Navy SEAL training--do they really drown them?

Nice haircut, picker. :wink:

Yea - one thing I don’t miss is that good old high 'n tight.

But who’s gonna tell a group of 100 guys who’ve just finished several months of hyper-intensive leadership and combat training without seeing a woman, a beer, a real bunk or a hot meal that their haircuts are stupid?

Rangers Lead The Way!

A Seal or anyone else in the physical condition required for special ops training doesn’t float.

Not even buck naked with thier lungs full to bursting. Certainly not with fatigues, combat boots. And then consider that they try to hang on to some degree of weapons.

Plus, I would imagine they all have a pretty low body fat ratio, which also reduces buoyancy.

I met a guy at a wedding who was Air Force Special Forces who talked to me about it for a while, one of those things where both your girlfriends are friends so you end up hanging out. He told me that he was going to do some dive training with some Navy SEALs in a week or so, and among the things they would be doing was experiencing a controlled shallow water blackout under observation as part of drownproofing training. He said the SEALs called this “seeing the wizard.”

You know, I thought that too, but you would be surprised at the number of SEALs that have a beer gut. Doesn’t seem to slow them down though…

Bull pucky, I lived with a seal who was actively a seal when I was living with him, and he was very open about being a seal. I even have 2 beaches named after me, one in Lebanon, one in Lybia [well, named for my D&D characters=)]

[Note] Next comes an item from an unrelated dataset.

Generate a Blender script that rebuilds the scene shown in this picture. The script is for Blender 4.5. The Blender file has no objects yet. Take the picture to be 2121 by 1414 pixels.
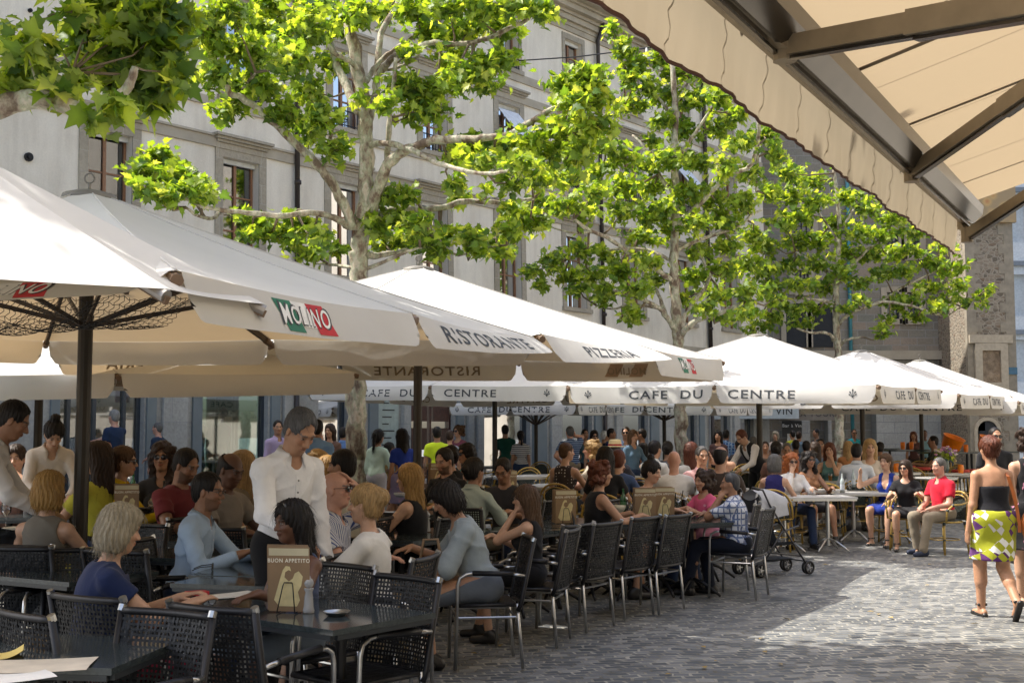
import bpy, math, random, sys
import numpy as np
from mathutils import Vector, Matrix
R = math.radians
random.seed(7)
rng = np.random.default_rng(7)
scn = bpy.context.scene
COL = scn.collection
# ---------------------------------------------------------------- camera
F = 2500.0; CX = 1060.5; CY = 707.0; CAMZ = 1.6
PITCH = math.atan(193.0 / F)
cam = bpy.data.cameras.new("camera"); camo = bpy.data.objects.new("camera", cam); COL.objects.link(camo)
cam.sensor_width = 36.0; cam.lens = F / 2121.0 * 36.0
cam.clip_start = 0.1; cam.clip_end = 900
cam.dof.use_dof = False
camo.location = (0, 0, CAMZ); camo.rotation_euler = (math.pi / 2 + PITCH, 0, 0)
scn.camera = camo
# ---------------------------------------------------------------- world, sun, exposure
SUN_EL = R(54); SUN_AZ = math.atan2(-0.985, 0.17)      # direction towards the sun: x=-.985 y=+.17
world = bpy.data.worlds.new("World"); scn.world = world; world.use_nodes = True
wn = world.node_tree; wn.nodes.clear()
sky = wn.nodes.new("ShaderNodeTexSky"); sky.sky_type = 'NISHITA'; sky.sun_disc = False
sky.sun_elevation = SUN_EL; sky.sun_rotation = SUN_AZ; sky.air_density = 1.0; sky.dust_density = 4.0; sky.ozone_density = 0.2
bg = wn.nodes.new("ShaderNodeBackground"); bg.inputs[1].default_value = 0.15
wo = wn.nodes.new("ShaderNodeOutputWorld")
wn.links.new(sky.outputs[0], bg.inputs[0]); wn.links.new(bg.outputs[0], wo.inputs[0])
sl = bpy.data.lights.new("sun", 'SUN'); sl.energy = 3.3; sl.angle = R(0.55); sl.color = (1.0, 0.955, 0.88)
so = bpy.data.objects.new("sun", sl); COL.objects.link(so)
sdir = Vector((math.sin(SUN_AZ) * math.cos(SUN_EL), math.cos(SUN_AZ) * math.cos(SUN_EL), math.sin(SUN_EL)))
so.rotation_euler = sdir.to_track_quat('Z', 'Y').to_euler()
scn.view_settings.view_transform = 'Standard'; scn.view_settings.look = 'None'
scn.view_settings.exposure = 1.25; scn.view_settings.gamma = 1
scn.view_settings.use_curve_mapping = False
scn.cycles.max_bounces = 8; scn.cycles.diffuse_bounces = 4; scn.cycles.transmission_bounces = 6
scn.cycles.transparent_max_bounces = 8
scn.cycles.caustics_reflective = False; scn.cycles.caustics_refractive = False
scn.cycles.use_denoising = True
# ---------------------------------------------------------------- pixel helpers (photo pixels -> world)
sP, cP = math.sin(PITCH), math.cos(PITCH)
def ray(px, py):
    a = (px - CX) / F; b = (CY - py) / F
    return a, cP - b * sP, sP + b * cP
def PT(px, py, Y):
    a, yy, zz = ray(px, py); k = Y / yy
    return Vector((a * k, Y, CAMZ + zz * k))
def GP(px, py, z=0.0):
    a, yy, zz = ray(px, py); k = (z - CAMZ) / zz
    return Vector((a * k, yy * k, z))
F0 = Vector((-7.8, 23.8, 0)); FU = Vector((.634, .773, 0)); FN = Vector((.773, -.634, 0))
def gz(x, y):
    d = (x - F0.x) * FN.x + (y - F0.y) * FN.y
    t = min(1, max(0, (15.3 - d) / 6.0)); return .2 * t * t * (3 - 2 * t)
# ---------------------------------------------------------------- materials
MATS = {}
def newmat(name):
    m = bpy.data.materials.new(name); m.use_nodes = True
    nt = m.node_tree; b = nt.nodes["Principled BSDF"]
    return m, nt, b
def N(nt, t, **kw):
    n = nt.nodes.new(t)
    for k, v in kw.items():
        if k == 'inp':
            for i, x in v.items(): n.inputs[i].default_value = x
        else: setattr(n, k, v)
    return n
def L(nt, a, b): nt.links.new(a, b)
def c4(c): return (c[0], c[1], c[2], 1)
def ramp(nt, fac, stops):
    r = N(nt, "ShaderNodeValToRGB"); e = r.color_ramp.elements
    while len(e) < len(stops): e.new(.5)
    for i, (p, c) in enumerate(stops): e[i].position = p; e[i].color = c4(c)
    L(nt, fac, r.inputs[0]); return r.outputs[0]
def noise(nt, vec, scale, detail=3, rough=.55):
    n = N(nt, "ShaderNodeTexNoise", inp={2: scale, 3: detail, 4: rough})
    if vec is not None: L(nt, vec, n.inputs[0])
    return n.outputs[0]
def bump(nt, b, h, strength=.3, dist=.01):
    n = N(nt, "ShaderNodeBump", inp={0: strength, 1: dist}); L(nt, h, n.inputs['Height']); L(nt, n.outputs[0], b.inputs['Normal']); return n
def ocoord(nt): return N(nt, "ShaderNodeTexCoord").outputs['Object']
def wcoord(nt): return N(nt, "ShaderNodeNewGeometry").outputs['Position']
def mixc(nt, f, a, b, mode='MIX'):
    n = N(nt, "ShaderNodeMix", data_type='RGBA', blend_type=mode)
    for s, v in ((0, f), (6, a), (7, b)):
        if isinstance(v, (int, float)): n.inputs[s].default_value = v
        elif isinstance(v, (tuple, list)): n.inputs[s].default_value = c4(v)
        else: L(nt, v, n.inputs[s])
    return n.outputs[2]
def simple(name, col, rough=.5, metal=0, var=.12, scale=9, spec=.5, bmp=0, bscale=60):
    if name in MATS: return MATS[name]
    m, nt, b = newmat(name); v = ocoord(nt)
    n = noise(nt, v, scale, 4)
    c = ramp(nt, n, [(.3, [x * (1 - var) for x in col]), (.7, [min(1, x * (1 + var)) for x in col])])
    L(nt, c, b.inputs['Base Color']); b.inputs['Roughness'].default_value = rough; b.inputs['Metallic'].default_value = metal
    b.inputs['Specular IOR Level'].default_value = spec
    if bmp: bump(nt, b, noise(nt, v, bscale, 3), bmp, .004)
    MATS[name] = m; return m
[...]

Though I would have loved it if a few of his teammates had been drowned, they were serious assholes. Pity the one really nice one died in training just after I left Don=(.

down proofing

step 1 float
step2 bob
step 3 swim 100 meters
step 4 front and back flip
step 5 grab scuba mask with teeth

also your hands are tied behind your back and your feet are tied together.

Crap.

Unless the Marine Corps has radically altered its swim training, then this is nowhere near factual.

Boot camp swim training is…swim training.

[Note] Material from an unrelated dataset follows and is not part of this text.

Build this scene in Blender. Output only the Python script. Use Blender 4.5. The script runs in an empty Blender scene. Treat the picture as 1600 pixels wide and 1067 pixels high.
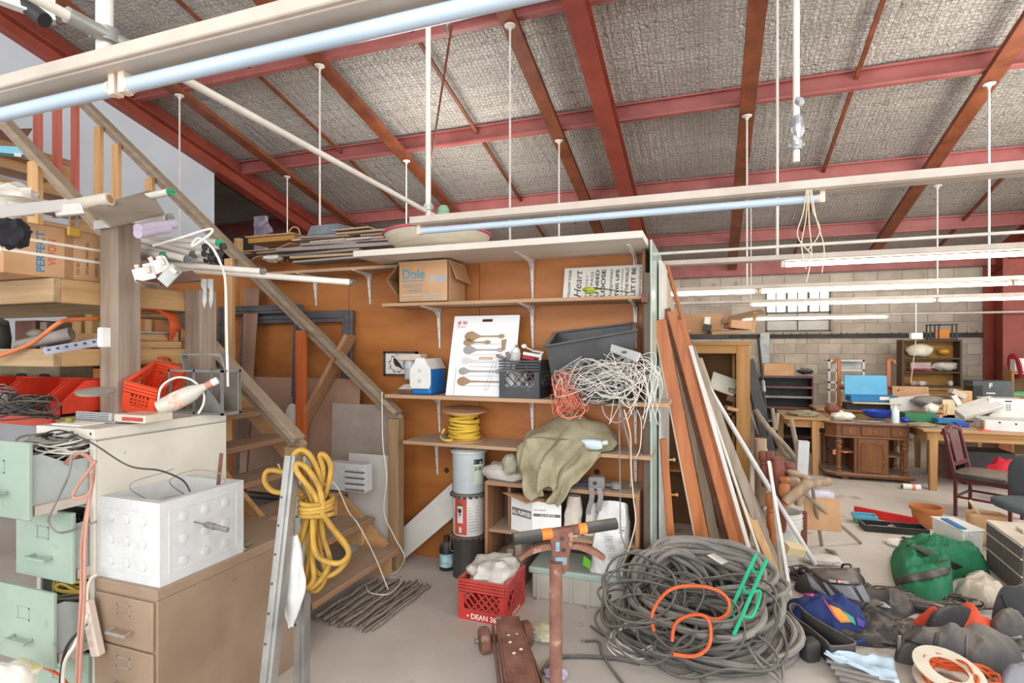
import bpy, bmesh, math, random
from mathutils import Vector, Matrix, Euler, noise
# ------------------------------------------------------------------ camera, world, lights, exposure
SC = bpy.context.scene
COL = SC.collection
TH = math.radians(19.8); FL = 860.0; HC = 1.7; HY = 545.0
cam_d = bpy.data.cameras.new('camera'); cam = bpy.data.objects.new('camera', cam_d); COL.objects.link(cam)
cam.location = (0, 0, HC); cam.rotation_euler = (math.pi/2, 0, TH)
cam_d.lens = FL*36/1600; cam_d.sensor_width = 36; cam_d.shift_y = (HY-533.5)/1600; cam_d.clip_start = .05; cam_d.clip_end = 200
SC.camera = cam
w = bpy.data.worlds.new('sky'); SC.world = w; w.use_nodes = True
bg = w.node_tree.nodes['Background']; bg.inputs[0].default_value = (.93, .97, 1, 1); bg.inputs[1].default_value = 1.5
def area(name, loc, rot, sx, sy, power, col=(1, 1, 1)):
    l = bpy.data.lights.new(name, 'AREA'); l.shape = 'RECTANGLE'; l.size = sx; l.size_y = sy; l.energy = power; l.color = col
    o = bpy.data.objects.new(name, l); COL.objects.link(o); o.location = loc; o.rotation_euler = rot
    return o
area('front_fill', (-1, -4.8, 2.4), (math.radians(90), 0, 0), 13, 4.6, 190, (.97, .98, 1))  # added fill light behind the camera, no real door modelled there
def fill_point(loc, power, r=.7, col=(1, .97, .93)):  # added soft fill to brighten roof and hall, not actual fittings
    l = bpy.data.lights.new('hall_fill', 'POINT'); l.energy = power; l.shadow_soft_size = r; l.color = col
    o = bpy.data.objects.new('hall_fill', l); COL.objects.link(o); o.location = loc
fill_point((.8, -1.2, 4.0), 110); fill_point((3.6, 6.3, 3.3), 150); fill_point((-3.4, 6.8, 3.6), 90); fill_point((6.2, 1.5, 3.6), 150)
SC.view_settings.view_transform = 'Standard'; SC.view_settings.look = 'None'; SC.view_settings.gamma = 1
SC.view_settings.use_curve_mapping = False; SC.view_settings.exposure = 0.72
SC.cycles.use_denoising = True; SC.cycles.max_bounces = 8; SC.cycles.diffuse_bounces = 5; SC.cycles.transparent_max_bounces = 12
SC.cycles.sample_clamp_indirect = 6
# ------------------------------------------------------------------ finding real positions
_F = Vector((-math.sin(TH), math.cos(TH), 0)); _R = Vector((math.cos(TH), math.sin(TH), 0)); EYE = Vector((0, 0, HC))
def ray(px, py): return _F + _R*((px-800)/FL) + Vector((0, 0, (HY-py)/FL))
def onZ(px, py, z): d = ray(px, py); return EYE + d*((z-HC)/d.z)
def onY(px, py, y): d = ray(px, py); return EYE + d*(y/d.y)
def onX(px, py, x): d = ray(px, py); return EYE + d*(x/d.x)
def onD(px, py, t): return EYE + ray(px, py)*t
def flr(px, py): return onZ(px, py, 0)
R = random.Random(7)
def V(*a): return Vector(a)
# ------------------------------------------------------------------ mesh builder
def rot3(r):
    if r is None: return Matrix.Identity(3)
    if isinstance(r, Matrix): return r.to_3x3()
    if isinstance(r, (int, float)): return Matrix.Rotation(r, 3, 'Z')
    return Euler(r).to_matrix()
def frame(x, up):
    x = Vector(x).normalized(); up = Vector(up)
    z = up - x*up.dot(x)
    if z.length < 1e-5: z = Vector((1, 0, 0)) - x*x.x
    z.normalize(); y = z.cross(x)
    return Matrix((x, y, z)).transposed()
BOXF = [(0, 3, 2, 1), (4, 5, 6, 7), (0, 1, 5, 4), (1, 2, 6, 5), (2, 3, 7, 6), (3, 0, 4, 7)]
class MB:
    def __init__(s): s.v = []; s.f = []
    def add(s, vs, fs):
        n = len(s.v); s.v += [tuple(v) for v in vs]; s.f += [tuple(i+n for i in f) for f in fs]; return s
    def box(s, c, size, rot=None):
        m = rot3(rot); c = Vector(c); a, b, d = [q/2 for q in size]
        return s.add([c + m @ Vector(p) for p in ((-a, -b, -d), (a, -b, -d), (a, b, -d), (-a, b, -d), (-a, -b, d), (a, -b, d), (a, b, d), (-a, b, d))], BOXF)
    def bx(s, x0, x1, y0, y1, z0, z1): return s.box(((x0+x1)/2, (y0+y1)/2, (z0+z1)/2), (abs(x1-x0), abs(y1-y0), abs(z1-z0)))
    def beam(s, p0, p1, w, h, up=(0, 0, 1)):
        p0 = Vector(p0); p1 = Vector(p1); d = p1-p0
        return s.box((p0+p1)/2, (d.length, w, h), frame(d, up))
    def tube(s, pts, r, n=8, closed=False):
        pts = [Vector(p) for p in pts]; N = len(pts); vs = []; fs = []
        prev = None
        for i, p in enumerate(pts):
            a = pts[i-1] if (i > 0 or closed) else p; b = pts[(i+1) % N] if (i < N-1 or closed) else p
            t = (b-a)
            if t.length < 1e-9: t = Vector((0, 0, 1))
            t.normalize()
            if prev is None:
                prev = t.orthogonal().normalized()
            prev = prev - t*prev.dot(t)
            if prev.length < 1e-6: prev = t.orthogonal()
            prev.normalize(); q = t.cross(prev)
            rr = r[i] if isinstance(r, (list, tuple)) else r
            for k in range(n):
                an = 2*math.pi*k/n; vs.append(p + prev*(math.cos(an)*rr) + q*(math.sin(an)*rr))
        for i in range(N if closed else N-1):
            j = (i+1) % N
            for k in range(n):
                l = (k+1) % n; fs.append((i*n+k, i*n+l, j*n+l, j*n+k))
        if not closed:
            fs.append(tuple(range(n-1, -1, -1))); fs.append(tuple((N-1)*n+k for k in range(n)))
        return s.add(vs, fs)
    def cyl(s, p0, p1, r, r1=None, n=16): return s.tube([p0, p1], [r, r if r1 is None else r1], n)
    def lathe(s, prof, c=(0, 0, 0), n=24, m=None, cap=True):
        m = rot3(m); c = Vector(c); vs = []; fs = []
        for (r, z) in prof:
            for k in range(n):
                a = 2*math.pi*k/n; vs.append(c + m @ Vector((r*math.cos(a), r*math.sin(a), z)))
        for i in range(len(prof)-1):
            for k in range(n):
                l = (k+1) % n; fs.append((i*n+k, i*n+l, (i+1)*n+l, (i+1)*n+k))
        if cap:
            if prof[0][0] > 1e-4: fs.append(tuple(range(n-1, -1, -1)))
            if prof[-1][0] > 1e-4: fs.append(tuple((len(prof)-1)*n+k for k in range(n)))
        return s.add(vs, fs)
    def poly(s, pts, th, o=(0, 0, 0), u=(1, 0, 0), v=(0, 1, 0)):
        o = Vector(o); u = Vector(u); v = Vector(v); w_ = u.cross(v).normalized()*th; n = len(pts)
        a = [o+u*p[0]+v*p[1] for p in pts]
        fs = [tuple(range(n-1, -1, -1)), tuple(range(n, 2*n))] + [(i, (i+1) % n, n+(i+1) % n, n+i) for i in range(n)]
        return s.add(a + [p+w_ for p in a], fs)
    def quad3(s, a, b, c, d, th):
        a, b, c, d = [Vector(q) for q in (a, b, c, d)]; nn = (b-a).cross(d-a).normalized()*th
        return s.add([a, b, c, d, a+nn, b+nn, c+nn, d+nn], BOXF)
    def surf(s, fn, nu, nv, closed_u=False):
        vs = [Vector(fn(i/(nu if closed_u else nu-1), j/(nv-1))) for i in range(nu) for j in range(nv)]
        fs = []
        for i in range(nu if closed_u else nu-1):
            k = (i+1) % nu
            for j in range(nv-1): fs.append((i*nv+j, k*nv+j, k*nv+j+1, i*nv+j+1))
        return s.add(vs, fs)
    def blob(s, c, rad, rot=None, n=16, amp=.15, sc=3., seed=0, sq=1., flat=None):
        # rounded, dented body: superellipsoid with noise; sq < 1 makes it boxier
        m = rot3(rot); c = Vector(c); rad = Vector(rad); nv = n//2+1
        def pw(x): return math.copysign(abs(x)**sq, x)
        vs = [];
        for j in range(nv):
            ph = -math.pi/2 + math.pi*j/(nv-1)
            for i in range(n):
                a = 2*math.pi*i/n
                p = Vector((pw(math.cos(ph))*pw(math.cos(a)), pw(math.cos(ph))*pw(math.sin(a)), pw(math.sin(ph))))
                k = 1+amp*noise.noise(p*sc+Vector((seed*7.1, seed*3.3, seed)))
                q = Vector((p.x*rad.x*k, p.y*rad.y*k, p.z*rad.z*k))
                q = c + m @ q
                if flat is not None and q.z < flat: q.z = flat
                vs.append(q)
        fs = [(j*n+i, j*n+(i+1) % n, (j+1)*n+(i+1) % n, (j+1)*n+i) for j in range(nv-1) for i in range(n)]
        return s.add(vs, fs)
    def build(s, name, m, parent=None, smooth=False, bevel=0, thick=0, sub=0, label=None):
        return build(s, name, m, parent, smooth, bevel, thick, sub, label)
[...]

After boot camp, swim training is…swim training.

With a few exceptions, Marines aren’t expected to actually fight in the water, so training in hand-to-hand water combat as a matter of course would be a waste of time.

Yes, he was exaggerating to make himself sound more bad ass.

Saw a documentary on Navy SEALS which said there was a lot of “drown proof” type stuff during Hell Week. They have their arms tied behind their back and their legs tied together and are told to bounce off the bed of a swimming pool or in the sea, take a gasp of air, then sink and bounce again. I think there was other stuff involving wrestling in water, etc. The point was to push them past the instinctual panic in a “near drowning” type situation and get them to react and function effectively in such a situation.

I heard that the most elite fighting units are actually the SEALs that fail this test and drown, and are then brought back as zombie SEALs.

This is a 7 year old thread, just bumped.

Army Rangers? There are thousands in the 75th Regiments at any given time, and that’s not counting everyone that graduates Ranger school. I think you can take that one off the list. (And yes, I realize this is 7 years old now).

Then why don’t they perform the first task of an army: to find, know and never lose the enemy?

That’s not what the Marine’s Hymn says:

We fight our country’s battles
In the air, on land, and sea;

:smiley:

Whoo-hoo-hoo, look who knows so much. It just so happens that your SEAL friend was only MOSTLY drowned.

that drowning shit is a myth

And your source of information is…?

The tough part is that they push off the bottom of the pool, reach the surface, take a breath, then exhale it so they will sink back to the bottom and be able to push off again. If they don’t exhale, they will float enough to be helplessly stuck somewhere in the middle of the water and a diver will have to rescue them. Spending 20 seconds under water with no air in your lungs is excruciating to most people.

One of the things they do is 50 meter underwater swims where they cannot come up for air. It isn’t uncommon for people to black out and have to be pulled out of the water. I am pretty sure that is the goal though. It helps people overcome their fear of drowning, overcome their fear of death and trust their team mates.

There is also water boarding at SERE school.